Using the records provided below, locate and copy each line that contains the word "Blender".

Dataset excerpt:
+---+
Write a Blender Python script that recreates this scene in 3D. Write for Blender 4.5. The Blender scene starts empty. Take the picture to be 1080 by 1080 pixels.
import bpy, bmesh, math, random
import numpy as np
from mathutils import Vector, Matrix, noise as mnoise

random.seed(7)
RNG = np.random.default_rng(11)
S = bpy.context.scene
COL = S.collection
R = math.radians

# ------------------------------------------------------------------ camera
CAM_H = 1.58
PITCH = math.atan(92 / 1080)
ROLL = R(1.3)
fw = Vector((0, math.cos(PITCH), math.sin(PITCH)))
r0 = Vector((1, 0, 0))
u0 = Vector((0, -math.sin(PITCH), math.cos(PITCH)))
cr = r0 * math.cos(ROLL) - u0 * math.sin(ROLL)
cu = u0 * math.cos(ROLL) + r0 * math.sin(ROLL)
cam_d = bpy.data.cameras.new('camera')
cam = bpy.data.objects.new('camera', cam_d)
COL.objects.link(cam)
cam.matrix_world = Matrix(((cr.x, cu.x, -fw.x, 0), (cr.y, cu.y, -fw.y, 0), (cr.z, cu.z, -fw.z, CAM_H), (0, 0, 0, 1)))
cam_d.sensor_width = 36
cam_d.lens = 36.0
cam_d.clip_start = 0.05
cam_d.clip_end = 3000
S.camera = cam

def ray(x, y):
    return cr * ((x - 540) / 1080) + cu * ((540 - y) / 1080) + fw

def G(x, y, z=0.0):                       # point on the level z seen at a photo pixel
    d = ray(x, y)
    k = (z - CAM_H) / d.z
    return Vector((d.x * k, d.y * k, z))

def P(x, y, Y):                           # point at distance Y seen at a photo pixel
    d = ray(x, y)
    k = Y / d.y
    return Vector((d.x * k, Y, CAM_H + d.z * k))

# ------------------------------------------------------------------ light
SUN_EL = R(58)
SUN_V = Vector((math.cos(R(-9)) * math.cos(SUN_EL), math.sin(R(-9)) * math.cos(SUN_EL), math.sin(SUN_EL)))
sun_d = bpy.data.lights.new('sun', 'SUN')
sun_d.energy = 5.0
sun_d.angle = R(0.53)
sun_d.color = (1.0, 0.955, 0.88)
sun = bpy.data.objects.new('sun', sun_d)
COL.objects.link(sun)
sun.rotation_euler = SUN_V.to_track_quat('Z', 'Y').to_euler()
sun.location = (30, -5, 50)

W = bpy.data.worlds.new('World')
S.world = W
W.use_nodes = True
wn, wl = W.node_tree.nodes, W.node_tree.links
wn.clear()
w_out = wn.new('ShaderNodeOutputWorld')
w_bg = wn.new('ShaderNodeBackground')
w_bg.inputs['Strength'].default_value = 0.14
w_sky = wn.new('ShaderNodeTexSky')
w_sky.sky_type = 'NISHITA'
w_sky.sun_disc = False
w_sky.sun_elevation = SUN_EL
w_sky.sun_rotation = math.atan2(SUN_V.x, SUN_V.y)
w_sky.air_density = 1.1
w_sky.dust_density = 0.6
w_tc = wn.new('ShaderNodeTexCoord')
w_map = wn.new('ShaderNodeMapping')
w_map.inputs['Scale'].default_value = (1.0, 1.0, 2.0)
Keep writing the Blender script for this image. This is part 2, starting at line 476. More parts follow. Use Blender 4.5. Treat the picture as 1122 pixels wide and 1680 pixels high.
+---+
Answer to the problem —
Write a Blender Python script that recreates this scene in 3D. Write for Blender 4.5. The Blender scene starts empty. Take the picture to be 1080 by 1080 pixels.
Keep writing the Blender script for this image. This is part 2, starting at line 476. More parts follow. Use Blender 4.5. Treat the picture as 1122 pixels wide and 1680 pixels high.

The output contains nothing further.